In his State of the Union address last week, President Obama called on leaders in Washington to get serious about efforts to combat climate change by rethinking the way we produce and use energy. But the rethinking should not stop there. It is also time for the administration to rethink how it regulates industries that are working to combat climate change, as well.

Last September, the Air Conditioning, Heating and Refrigeration Institute (AHRI) announced that the HVACR and water heating industry will invest $5 billion over the next decade for research and development of new refrigerants. The announcement was made at a meeting hosted by the White House. The new refrigerants will have a significantly lower impact on the climate than hydrofluorocarbons (HFCs), the dominant refrigerants used in most air conditioning and refrigeration equipment today.


Our stated goal is to reduce global HFC greenhouse gas contribution by 80 percent by 2050. HFCs are used in closed systems and are only released into the environment as a result of leaks and improper disposal.  But some HFCs have a global warming potential that is significantly higher than that of carbon dioxide. Therefore, reducing the use of these high global warming (high-GWP) refrigerants will reduce our equipment’s impact on the environment and will positively impact climate change.

This is not the first time our industry has taken on a global environmental challenge. The ozone layer is gradually being restored as a result, in part, of industry efforts to phase out chlorofluorocarbons (CFCs) and hydrochlorofluorocarbons (HCFCs) under the 1987 Montreal Protocol on Substances that Deplete the Ozone Layer, an international environmental treaty.  Now, we hope to undertake a similar effort to phase down HFCs. 

We are not waiting for an international treaty, however.  Our industry is already in the second phase of a comprehensive research program to find suitable alternatives to high GWP refrigerants.  A wide range of alternative refrigerants are being tested, including carbon dioxide, which is already being used in some commercial refrigeration applications. But there are significant challenges that we must overcome. For example, some of the new refrigerants are not as efficient as those they would replace, and others that show considerable promise are mildly flammable and will have to be handled differently by manufacturers, installers, maintenance technicians, and homeowners. Local building codes will need to be revised to address the use of flammable refrigerants in commercial, retail, and residential buildings. And air conditioners and refrigerators will need to be reengineered to use the new refrigerants safely while still meeting energy efficiency standards.

In his speech, the President said he knows a lot of really good scientists -- some of the best in the world -- who are working on climate change. Some of those scientists the President mentioned work right here in the HVACR and water heating industry.  They are working hard on a challenge that is greater than the one posed decades ago, but their work is being made more difficult by the Obama administration’s rush to regulate our industry. 

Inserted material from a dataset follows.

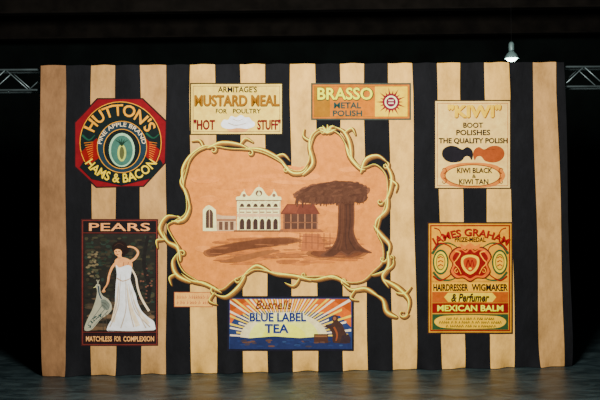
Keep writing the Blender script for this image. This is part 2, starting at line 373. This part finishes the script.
# ---------------- wigmaker poster ----------------
YL=(220,178,92); RD=(190,46,42); GN=(74,114,64); OR=(218,114,56)
a=Art(); a.rect((70,40,34),427,222,513,334); a.rect(YL,428.6,223.6,511.4,332.4)
sg=build('advertising_poster',a,B0,label='ornate red, gold and green wigmaker poster with central crest',category='poster')
a=Art(); a.frame(RD,430,225,510,331,1.2)
a.rect((226,184,100),431.5,226.5,508.5,281)
for s in (1,-1):
    X=lambda d:470+s*d
    a.stroke(GN,[(X(38),254),(X(32),246),(X(22),243),(X(13),247)],3,1); a.stroke(GN,[(X(37),272),(X(30),279),(X(20),280),(X(13),277)],2.6,1)
    a.stroke(RD,[(X(37),250),(X(30),243.4),(X(20),246.6),(X(18),252)],2,.8); a.stroke(RD,[(X(37),276),(X(30),280.4),(X(21),276),(X(18),271)],2,.8)
    a.stroke(RD,[(X(36),228),(X(31),230),(X(29),236),(X(34),240)],1.4,.6); a.stroke(GN,[(X(37),297),(X(32),294),(X(28),297),(X(32),300)],1.4,.7)
a.rect((190,44,40),432,303,508,312.8); a.rect(GN,432,314,508,329.5)
a.poly((232,200,110),catmull([(434,321.5),(440,316.5),(455,315.4),(470,315),(485,315.4),(500,316.5),(506,321.5),(500,327),(485,328.4),(470,328.8),(455,328.4),(440,327)],True,4))
a.rect((234,196,104),432,282.5,508,291.8); a.rect((214,132,66),432,291.8,508,302.4); a.poly((238,208,126),[(448,292.6),(492,292.6),(496,297),(492,301.8),(448,301.8),(444,297)])
build('border',a,B1,sg)
for cx in (440.5,499.5):
    a=Art()
    a.ell(GN,cx,262,8,12.6); a.ell((244,208,104),cx,262,6.4,10.6); a.ell((150,150,76),cx,262,4.8,8.4); a.ell((242,198,98),cx,262,3.9,7)
    for k in range(3): a.stroke(RD,[(cx-2.6,258+k*4),(cx,256.6+k*4),(cx+2.6,258+k*4)],1.2,.8)
    build('medallion',a,B2,sg,label='green-edged oval medallion')
a=Art()
SHD=[(452,250),(459,246.5),(465,250),(470,245.6),(475,250),(481,246.5),(488,250),(491.5,257),(488,264),(490.5,272),(485,278.4),(477,278.4),(470,282),(463,278.4),(455,278.4),(449.5,272),(452,264),(448.5,257)]
a.poly((136,38,34),catmull(SHD,True,4)); a.poly((232,150,70),catmull([(470+(x-470)*.94,264+(y-264)*.93) for x,y in SHD],True,4)); a.poly(RD,catmull([(470+(x-470)*.82,264+(y-264)*.80) for x,y in SHD],True,4))
for s in (1,-1):
    X=lambda d:470+s*d
    a.stroke((240,190,90),[(X(15),251),(X(10),253),(X(13),259),(X(16),263),(X(12),268),(X(9),274)],1.3,.7); a.curl((240,190,90),X(13.4),271,2.6,-90,s*280,.9,.5)
a.poly((242,204,108),catmull([(462,257),(470,254.6),(478,257),(479,264),(476,270.6),(470,274.4),(464,270.6),(461,264)],True,4))
a.poly(OR,catmull([(464,259),(470,257),(476,259),(476.6,264),(474,269),(470,271.6),(466,269),(463.4,264)],True,4))
a.stroke(RD,[(466,267),(468,260),(470,266),(472,260),(474,267)],1.2,.9); a.ell((244,212,120),470,268.6,1.6,1.2)
a.poly((232,164,70),[(461,249),(460,243.6),(465,246.2),(470,242.6),(475,246.2),(480,243.6),(479,249)])
build('crest',a,B2+.003,sg,label='ornate orange-red and gold heraldic shield with crown')
a=Art()
a.text((130,34,30),"JAMES GRAHAM",0,0,0,0,.03,arc=(470.3,306.3,-30.5,30.5,67.8,77.6,1.02)); a.text((200,56,44),"JAMES GRAHAM",0,0,0,0,.02,arc=(470,306,-30.5,30.5,68,77.5,1.02))
a.text((50,32,30),"PRIZE-MEDAL",454.5,237.2,485.5,241.8,.03)
a.fat((50,30,26),"HAIRDRESSER",433.2,284,467.8,290.6,.16); a.fat((50,30,26),"WIGMAKER",471.7,284,507.3,290.6,.16)
a.text((50,30,26),"& Perfumer",451,293.3,489,301.6,.03,.25); a.fat((250,234,184),"MEXICAN BALM",437.2,305,502.8,311,.15)
for y,x0,x1 in ((317.2,446,494),(320.8,439,501),(324.6,446,494)):
    x=x0
    while x<x1:
        w=random.uniform(1,2.2); a.stroke((90,90,50),[(x,y+2.4),(x+w*.4,y),(x+w,y+2.2)],.7,.6,smooth=False); x+=w+random.choice([.6,.6,1.8])
build('lettering',a,B3,sg)
# ---------------- central cartouche ----------------
PE=(226,174,122)
OUTL=[(187,172),(191,160),(200,151),(214,147),(230,149),(247,150),(263,153),(279,161),(291,170),(302,171),(309,162),(311,148),(316,135),(328,130),(340,135),(348,149),(355,162),(364,168),(376,165),(386,175),(388,192),(385,208),(380,221),(378,234),(383,246),(383,262),(374,272),(364,281),(352,283),(340,280),(324,277),(306,277),(290,275),(270,272),(256,270),(246,275),(234,281),(222,290),(208,286),(196,280),(184,272),(178,260),(179,248),(172,236),(168,226),(176,221),(186,214),(187,200),(184,186)]
a=Art(); a.poly(PE,catmull(OUTL,True,6))
ct=build('cartouche_painting',a,B0,label='irregular peach landscape painting in gold scroll frame',category='painting')
a=Art()
for i in range(60):
    a.ell(random.choice([(229,178,128),(223,170,118),(231,182,134)]),random.uniform(205,360),random.uniform(168,250),random.uniform(8,20),random.uniform(1.5,4),random.uniform(-.12,.12))
for i in range(80):
    u=random.random(); a.ell(random.choice([(218,160,110),(212,152,104),(204,144,98),(196,136,92)]),random.uniform(218,358),238+26*u,random.uniform(8,16),random.uniform(.8,2.2),random.uniform(-.06,.06))
for c,s in (((186,130,88),1.0),((168,112,76),.94),((152,96,64),.86)):
    a.poly(c,[(250+(x-250)*s,246+(y-246)*s) for x,y in catmull([(204,251),(226,244),(250,240),(262,238),(290,237),(302,241),(276,246),(252,249),(230,253),(210,257)],True,4)])
a.poly((186,130,88),catmull([(220,262),(240,256),(262,251),(280,250),(262,256),(240,262)],True,4))
for c,s in (((186,130,88),1.0),((160,102,70),.85)):
    a.poly(c,[(336+(x-336)*s,252+(y-252)*s) for x,y in catmull([(306,253),(322,247),(345,247),(368,252),(356,258),(334,258),(316,258)],True,4)])
for i in range(22): a.ell((186,130,92),random.uniform(212,364),random.uniform(244,262),random.uniform(3,8),.5)
build('ground',a,B1,ct)
a=Art(); Wt=(234,218,194); WS=(212,190,164); DB=(120,88,72)
a.poly(WS,[(217,231),(217,214),(222,215.6),(236,216),(236,231)]); a.poly(Wt,[(203,231),(203,210),(206,206.4),(209,205),(212,206.4),(216,210),(217,231)])
a.ell(DB,209.6,214,3.6,4.6); a.rect(DB,206,214,213.2,228); a.rect(WS,209.2,210,210,228)
a.rect((190,144,114),217,219,236,221)
for x in (221,226.5,232): a.rect((146,108,86),x-1.9,221.6,x+1.6,230)
a.rect(Wt,237,199,280.4,231)
a.poly(Wt,catmull([(236,200.4),(236.4,197),(240,196),(242,192.4),(244.4,191.4),(247,195.4),(250,196),(253,192.6),(255.6,188.6),(259,187),(262.4,188.6),(265,192.6),(268,196),(271,195.4),(273.6,191.4),(276,192.4),(277.6,196),(281,197),(281.4,200.4)],False,4))
a.ell((160,122,100),259,193.2,3.4,3); a.ell(Wt,259,194,1.8,1.8); a.ell((174,136,112),244.2,195.4,1.7,1.7); a.ell((174,136,112),274,195.4,1.7,1.7)
a.rect((168,132,110),236,200,281.4,201.2); a.rect(DB,239,202.8,279,209.5); a.rect((104,74,62),239,217.6,279,229.5)
a.rect((184,146,120),237,211.6,280.4,212.8)
for i in range(7):
    x=238.8+i*6.7; a.rect(Wt,x-1.1,201,x+1.1,230); a.rect(WS,x+.3,202,x+1.1,230)
for i in range(6):
    x=242.15+i*6.7; a.ring(Wt,x,206.2,3.6,4.2,1.5,-90,90,10); a.ring(Wt,x,221.4,3.6,4.2,1.5,-90,90,10)
a.rect((206,182,156),239,207.4,279,209.8); a.rect(Wt,237,207,280.4,207.8); a.rect((220,198,172),237,213.6,280.4,216.8); a.rect((176,126,94),234,230,283,231.6)
for x in (244.2,259,274): a.stroke(Wt,[(x,193),(x,184.6 if x==259 else 189)],.7,.3,smooth=False)
build('verandah_house',a,B2,ct,label='white two-storey building with arched balconies and small domes')
a=Art(); a.poly((158,92,70),[(280,214),(287,204),(314,204),(320,214)]); a.rect((130,88,68),283,214,318,229); a.poly((176,108,82),[(288,205),(300,205),(296,213),(282,213)])
for x in (284,291,298,305,312,317.4): a.rect((198,150,116),x-.6,214,x+.4,229.6)
a.rect((172,122,92),283,222,318,223); a.poly((196,138,98),[(280,229),(320,229),(324,232),(279,232)])
build('verandah_shed',a,B2,ct,label='low red-brown roofed timber building')
a=Art(); TB=(126,78,55)
a.poly((146,96,70),catmull([(339.6,198),(353,197),(354.4,208),(354.4,222),(354,232),(358,242),(364,248),(372,253),(356,252.4),(348,256),(340,252.4),(332,256.6),(320,255.6),(330,248.6),(335.6,240),(337.6,228),(338,214)],True,4))
a.poly(TB,catmull([(341,198),(352,197),(353,208),(353,220),(352.4,232),(355,241),(360,247),(368,252),(354,251),(348,254.6),(341,251),(334,255.6),(324,255),(332,248.6),(337,240),(339,228),(339.4,214)],True,4))
for x,c in ((343,(140,90,64)),(346,(112,68,50)),(349.6,(108,66,48)),(341.4,(138,88,64))): a.stroke(c,[(x,204),(x+.4,222),(x-.8,238),(x-2+(x-344)*1.4,250)],1.4,1.2)
tree=build('tree',a,B2,ct,label='large spreading tree with thick buttressed trunk')
a=Art(); FL=[(128,82,59),(134,88,64),(122,76,55),(142,95,70),(130,84,61)]
for i in range(90):
    t=2*math.pi*i/90; a.ell((162,112,84),331+36*math.cos(t)*random.uniform(.85,1),192.5-2.5*math.cos(t)+10*math.sin(t)*random.uniform(.85,1.0),random.uniform(2.5,5),random.uniform(1.2,2.4),random.uniform(-.4,.1),10)
a.poly(FL[0],catmull([(298,196),(303,190),(312,186),(324,183),(338,181),(352,182),(362,186),(367,192),(366,200),(360,203),(350,201),(338,203),(326,202),(314,203),(304,202)],True,4))
for i in range(320):
    t=random.uniform(0,6.28); r=math.sqrt(random.random())
    a.ell(random.choice(FL),332+34*r*math.cos(t),193-2.5*r*math.cos(t)+9.5*r*math.sin(t),random.uniform(1.8,4.5),random.uniform(.8,1.8),random.uniform(-.7,.2),9)
for i in range(70):
    u=random.random(); x=295+u*72; y=200-1.5*u
    a.stroke(random.choice(FL),[(x,y-2),(x-1.2,y+1),(x-2,y+random.uniform(2,7)*(1.2-.6*abs(u-.3)))],random.uniform(1.6,3),.8)
build('foliage',a,B3,tree,label='soft brown brushy canopy drooping to one side')
a=Art()
a.poly((206,144,102),[(303,234),(320,234),(326,251),(301,251)])
for x in range(300,333,6): a.rect((172,114,82),x-.4,233,x+.4,248+(x-300)*.1)
a.stroke((172,114,82),[(299,236),(333,238)],.6,smooth=False); a.stroke((172,114,82),[(299,242),(333,244)],.6,smooth=False)
build('paling_fence',a,B1+.003,ct)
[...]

The Department of Energy has issued more than 40 regulations for the HVAC industry in the past four years. In some cases the regulations are duplicative of work already being done voluntarily by our industry. In other cases the Department has refused to fully share the analysis it used to come up with the regulations, leaving us asking ourselves “do they know the real impact, true cost, and how difficult it will be to design and manufacture equipment to meet these new standards?”   Furthermore, given the administration’s serious interest in alternative refrigerants, it is curious that its own Department of Energy has thus far refused to even analyze possible alternatives as it sets about making new rules.  In other words, it is setting standards for the future based on past technologies. 

Our industry has a very positive track record of working with DOE on regulations that make sense for our companies and our customers, while producing significant energy savings. Unfortunately, DOE’s rush to regulate has already resulted in two ongoing legal battles that do little more than drain our resources and shift our focus from the research lab to the courthouse. We need these resources to continue our development of energy efficient equipment and to help our scientists find new refrigerants. They can’t do that if they are constantly being pulled into a fight over DOE regulations. 

The president said we need smarter regulation to solve the challenge of climate change.  We agree. But more regulation does not equal smarter regulation. We can make real progress if the administration deals with the reality of the market and the technology, and partners with industry to put our resources and our energy into research, development, and actual use of new refrigerants and technologies that reduce impact on the environment and deliver the comfort our customers expect.

Yurek is president and CEO of the Air Conditioning, Heating, and Refrigeration Institute.